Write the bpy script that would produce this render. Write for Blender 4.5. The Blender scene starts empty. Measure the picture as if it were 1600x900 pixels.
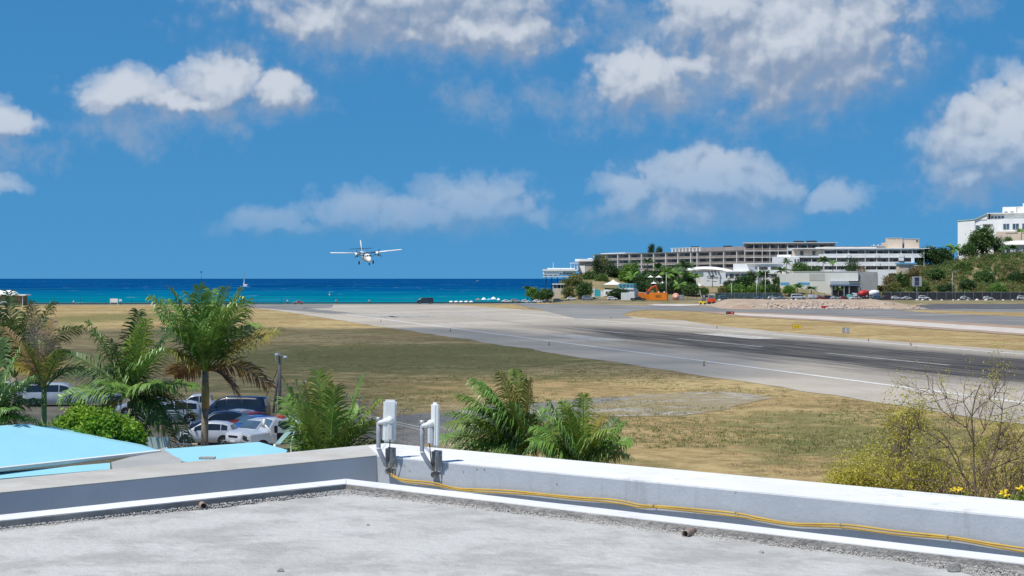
import bpy, bmesh, math, random
import numpy as np
from mathutils import Vector, Matrix, noise as mnoise

random.seed(7)
RNG = np.random.default_rng(7)
SC = bpy.context.scene
COL = SC.collection
F = 2500.0            # focal length in photo pixels (1600 wide)
HOR = 435.0           # horizon row in the photograph
EYE = 10.7            # eye height above the airfield
R = math.radians

# ------------------------------------------------------------------ camera
cam = bpy.data.cameras.new("camera")
cam.sensor_width = 36.0
cam.lens = 36.0 * F / 1600.0
cam.shift_y = -15.0 / 1600.0
cam.clip_start = 0.1
cam.clip_end = 120000.0
cam_o = bpy.data.objects.new("camera", cam)
COL.objects.link(cam_o)
cam_o.location = (0, 0, EYE)
cam_o.rotation_euler = (R(90), 0, 0)
SC.camera = cam_o

# ------------------------------------------------------------------ sun, exposure
SUN = Vector((-0.37, -0.30, 0.88)).normalized()
sun = bpy.data.lights.new("sun", 'SUN')
sun.energy = 4.6
sun.angle = R(0.53)
sun.color = (1.0, 0.955, 0.88)
sun_o = bpy.data.objects.new("sun", sun)
COL.objects.link(sun_o)
sun_o.rotation_euler = SUN.to_track_quat('Z', 'Y').to_euler()
sun_o.location = (0, 0, 200)
SC.view_settings.view_transform = 'Standard'
SC.view_settings.look = 'None'
SC.view_settings.exposure = 0.12
SC.view_settings.gamma = 1.0
SC.view_settings.use_curve_mapping = False
SC.cycles.max_bounces = 6
SC.cycles.diffuse_bounces = 3
SC.cycles.glossy_bounces = 3
SC.cycles.transparent_max_bounces = 12
SC.cycles.use_denoising = True

# ------------------------------------------------------------------ world: Nishita sky with cumulus
world = bpy.data.worlds.new("World")
SC.world = world
world.use_nodes = True
try:
    world.cycles.sampling_method = 'MANUAL'
    world.cycles.sample_map_resolution = 512
except Exception:
    pass
WT = world.node_tree
for n in list(WT.nodes):
    WT.nodes.remove(n)


class NB:
    """small helper to write node graphs"""
    def __init__(self, tree):
        self.t = tree

    def _in(self, sock, v):
        if v is None:
            return
        if isinstance(v, bpy.types.NodeSocket):
            self.t.links.new(v, sock)
        else:
            sock.default_value = v

    def m(self, op, a, b=None, c=None, clamp=False):
        n = self.t.nodes.new('ShaderNodeMath')
        n.operation = op
        n.use_clamp = clamp
        self._in(n.inputs[0], a); self._in(n.inputs[1], b); self._in(n.inputs[2], c)
        return n.outputs[0]

    def v(self, op, a, b=None, c=None, out=0):
        n = self.t.nodes.new('ShaderNodeVectorMath')
        n.operation = op
        self._in(n.inputs[0], a)
        if b is not None:
            self._in(n.inputs[1], b)
        if c is not None:
            self._in(n.inputs[2], c)
        return n.outputs['Value'] if op in ('LENGTH', 'DOT_PRODUCT', 'DISTANCE') else n.outputs[0]

    def xyz(self, x, y, z):
        n = self.t.nodes.new('ShaderNodeCombineXYZ')
        self._in(n.inputs[0], x); self._in(n.inputs[1], y); self._in(n.inputs[2], z)
        return n.outputs[0]

    def sep(self, v):
        n = self.t.nodes.new('ShaderNodeSeparateXYZ')
        self._in(n.inputs[0], v)
        return n.outputs

    def noise(self, vec, scale, detail=4.0, rough=0.55, dist=0.0, color=False, lac=2.0, dim='3D'):
        n = self.t.nodes.new('ShaderNodeTexNoise')
        n.noise_dimensions = dim
        self._in(n.inputs['Vector'], vec)
        n.inputs['Scale'].default_value = scale
        n.inputs['Detail'].default_value = detail
        n.inputs['Roughness'].default_value = rough
        n.inputs['Lacunarity'].default_value = lac
        n.inputs['Distortion'].default_value = dist
        return n.outputs['Color'] if color else n.outputs[0]

    def voro(self, vec, scale, feature='F1', out='Distance'):
        n = self.t.nodes.new('ShaderNodeTexVoronoi')
        n.feature = feature
        self._in(n.inputs['Vector'], vec)
        n.inputs['Scale'].default_value = scale
        return n.outputs[out]

    def billow(self, vec, scale, detail, rough):
        """rounded cauliflower lumps"""
        n = self.t.nodes.new('ShaderNodeTexVoronoi')
        n.voronoi_dimensions = '2D'
        n.feature = 'F1'
        n.normalize = True
        self._in(n.inputs['Vector'], vec)
        n.inputs['Scale'].default_value = scale
        n.inputs['Detail'].default_value = detail
        n.inputs['Roughness'].default_value = rough
        return self.m('SUBTRACT', 1.0, n.outputs['Distance'])

    def sm(self, x, lo, hi, a=0.0, b=1.0):
        n = self.t.nodes.new('ShaderNodeMapRange')
        n.interpolation_type = 'SMOOTHSTEP'
        self._in(n.inputs['Value'], x)
        n.inputs['From Min'].default_value = lo
        n.inputs['From Max'].default_value = hi
        n.inputs['To Min'].default_value = a
        n.inputs['To Max'].default_value = b
        return n.outputs[0]

    def mix(self, f, a, b, mode='MIX'):
        n = self.t.nodes.new('ShaderNodeMix')
        n.data_type = 'RGBA'
        n.blend_type = mode
        n.clamp_factor = True
        self._in(n.inputs[0], f)
        self._in(n.inputs[6], a if isinstance(a, bpy.types.NodeSocket) else (*a, 1.0))
        self._in(n.inputs[7], b if isinstance(b, bpy.types.NodeSocket) else (*b, 1.0))
        return n.outputs[2]

    def node(self, typ):
        return self.t.nodes.new(typ)

    def link(self, a, b):
        self.t.links.new(a, b)


def build_world():
    b = NB(WT)
    tc = b.node('ShaderNodeTexCoord')
    d = b.v('NORMALIZE', tc.outputs['Generated'])
    s = b.sep(d)
    az = b.m('ARCTAN2', s[0], s[1])
    el = b.m('ARCSINE', s[2])
    # the same belt of trade-wind cumulus goes on all round the horizon
    azs = b.m('ADD', az, 0.42)
    fold = b.m('PINGPONG', azs, 0.84)
    U = b.m('MULTIPLY', b.m('SUBTRACT', fold, 0.42), 2500.0)
    V = b.m('MULTIPLY', el, 2500.0)
    P = b.xyz(U, V, 0.0)
    ns = b.noise(P, 0.009, 4.0, 0.62, color=True, dim='2D')
    warp = b.v('MULTIPLY', b.v('SUBTRACT', ns, (0.5, 0.5, 0.5)), (95.0, 60.0, 0.0))
    Pw = b.v('ADD', P, warp)
    fine = b.v('ADD', P, b.v('MULTIPLY', warp, (0.35, 0.35, 0.0)))
    # cumulus bodies: photo x, y, half width, half height, strength
    blobs = [
        (640, -12, 275, 102, 1.1), (510, 35, 120, 50, 1.0), (760, 48, 125, 48, 1.1), (640, 50, 130, 40, 0.9),
        (205, 160, 92, 42, 0.9), (345, 138, 66, 58, 1.0), (445, 148, 66, 44, 0.9), (300, 168, 150, 30, 0.85),
        (1248, 70, 168, 108, 1.2), (1130, 20, 110, 75, 1.0), (1005, 130, 95, 68, 1.0), 
        (1100, 100, 130, 70, 0.62),
        (430, 348, 95, 30, 0.8), (560, 338, 95, 42, 0.9), (745, 330, 105, 54, 0.95), (660, 345, 150, 36, 0.95),
        (830, 340, 60, 42, 0.6),
        (1120, 300, 125, 66, 1.15), (985, 315, 66, 50, 0.9), (1200, 295, 75, 46, 0.95), (1300, 318, 66, 30, 0.8), (1080, 342, 180, 40, 0.85),
        (1585, 235, 110, 82, 1.3), (1520, 285, 66, 36, 0.8),
        (0, 205, 52, 38, 0.9), (10, 300, 55, 24, 0.55),
    ]

    wisps = [(735, 150, 95, 48, 0.9), (392, 92, 50, 32, 0.8), (205, 212, 130, 40, 0.9), (372, 205, 46, 34, 0.8), (890, 160, 150, 60, 0.9), (985, 45, 110, 75, 0.9), (1497, 25, 60, 46, 1.0), (1100, 125, 170, 90, 1.0),
             (1080, 345, 230, 44, 0.9), (620, 355, 290, 34, 0.9), (40, 250, 80, 46, 0.8), (1490, 300, 110, 50, 0.9), (640, 60, 280, 60, 0.9), (300, 180, 200, 44, 0.9)]

    def field(vec, blobs=blobs):
        cur = None
        for (x, y, a, h, st) in blobs:
            cx = math.atan((x - 800) / F) * 2500
            cy = math.atan((HOR - y) / F) * 2500
            q = b.v('MULTIPLY_ADD', vec, (1 / a, 1 / h, 0.0), (-cx / a, -cy / h, 0.0))
            e = b.m('SUBTRACT', st, b.v('LENGTH', q))
            cur = e if cur is None else b.m('MAXIMUM', cur, e)
        return cur

    # puffy relief: billows with a little ragged noise
    fr = b.noise(P, 0.02, 5.0, 0.62, dim='2D')
    bl = b.billow(fine, 0.024, 2.5, 0.50)
    bl2 = b.billow(b.v('ADD', fine, (-7.0, 15.0, 0.0)), 0.024, 1.5, 0.45)
    rag = b.m('MULTIPLY', b.m('SUBTRACT', fr, 0.5), 0.80)
    f0 = field(Pw)
    F1 = b.m('ADD', b.m('ADD', f0, rag), b.m('MULTIPLY_ADD', bl, 1.0, -0.56))
    # the same, further towards the light: how much cloud lies above
    F2 = b.m('ADD', b.m('ADD', field(b.v('ADD', Pw, (-12.0, 30.0, 0.0))), rag), b.m('MULTIPLY_ADD', bl2, 0.95, -0.58))
    # clouds overhead, away from the horizon belt
    zz = b.m('ADD', b.m('MAXIMUM', s[2], 0.0), 0.12)
    dome = b.v('DIVIDE', d, b.xyz(zz, zz, zz))
    ov = b.noise(dome, 1.3, 6.0, 0.58)
    up = b.sm(V, 470.0, 800.0)
    Fo = b.m('MULTIPLY', b.m('SUBTRACT', ov, 0.565), 4.5)
    F1t = b.m('MAXIMUM', F1, b.m('SUBTRACT', Fo, b.m('MULTIPLY', b.m('SUBTRACT', 1.0, up), 3.0)))
    # cloud feet melt into the haze near the horizon
    low = b.sm(V, 30.0, 130.0, 0.0, 1.0)
    wide = b.sm(V, 90.0, 240.0, 0.62, 0.94)
    relief = b.m('SUBTRACT', F1, b.m('MULTIPLY', F2, 0.85))
    lit = b.sm(relief, -0.25, 0.60)
    # sunlit tops end crisply, shaded undersides fray out
    dens = b.sm(b.m('DIVIDE', b.m('ADD', F1t, 0.30), b.m('MULTIPLY_ADD', lit, -0.84, 1.32)), 0.0, 1.0)
    mass = b.m('MAXIMUM', b.sm(f0, -0.22, 0.42, 0.32, 1.0), up)
    alpha = b.m('MULTIPLY', b.m('MULTIPLY', b.m('MULTIPLY', dens, low), wide), mass)
    sky = b.node('ShaderNodeTexSky')
    sky.sky_type = 'NISHITA'
    sky.sun_disc = False
    sky.sun_elevation = math.asin(SUN.z)
    sky.sun_rotation = math.atan2(SUN.x, SUN.y)
    sky.altitude = 0
    # clear marine air: the horizon keeps the blue found higher up
    b.link(b.v('NORMALIZE', b.xyz(s[0], s[1], b.m('MULTIPLY_ADD', b.m('MAXIMUM', s[2], 0.0), 0.45, 0.205))), sky.inputs['Vector'])
    sky.air_density = 1.0
    sky.dust_density = 0.15
    sky.ozone_density = 3.5
    hsv = b.node('ShaderNodeHueSaturation')
    hsv.inputs['Saturation'].default_value = 1.28
    hsv.inputs['Value'].default_value = 1.0
    b.link(sky.outputs[0], hsv.inputs['Color'])
    skyc = b.mix(1.0, hsv.outputs[0], SKY_TINT, 'MULTIPLY')
    tone = b.sm(relief, -0.12, 0.62)
    cloudc = b.mix(tone, (2.45, 3.2, 4.5), (5.7, 6.15, 6.85))
    # distance turns low clouds bluish
    cloudc = b.mix(b.sm(V, 60.0, 300.0, 0.42, 0.0), cloudc, skyc)
    # thin grey veils round the big clouds
    fw = b.m('ADD', field(Pw, wisps), b.m('MULTIPLY', b.m('SUBTRACT', fr, 0.5), 2.2))
    wa = b.m('MULTIPLY', b.m('MULTIPLY', b.sm(fw, -0.1, 1.3), low), 0.55)
    skyw = b.mix(wa, skyc, (3.0, 3.75, 5.0))
    colr = b.mix(alpha, skyw, cloudc)
    bg = b.node('ShaderNodeBackground')
    bg.inputs['Strength'].default_value = 0.1
    b.link(colr, bg.inputs['Color'])
    out = b.node('ShaderNodeOutputWorld')
    b.link(bg.outputs[0], out.inputs['Surface'])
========
The task: Leave out any pictures and return exactly the lines from the beginning of the data through the line with "from mathutils import", inclusive.

Answer for this exercise:
Write the bpy script that would produce this render. Write for Blender 4.5. The Blender scene starts empty. Measure the picture as if it were 1600x900 pixels.
import bpy, bmesh, math, random
import numpy as np
from mathutils import Vector, Matrix, noise as mnoise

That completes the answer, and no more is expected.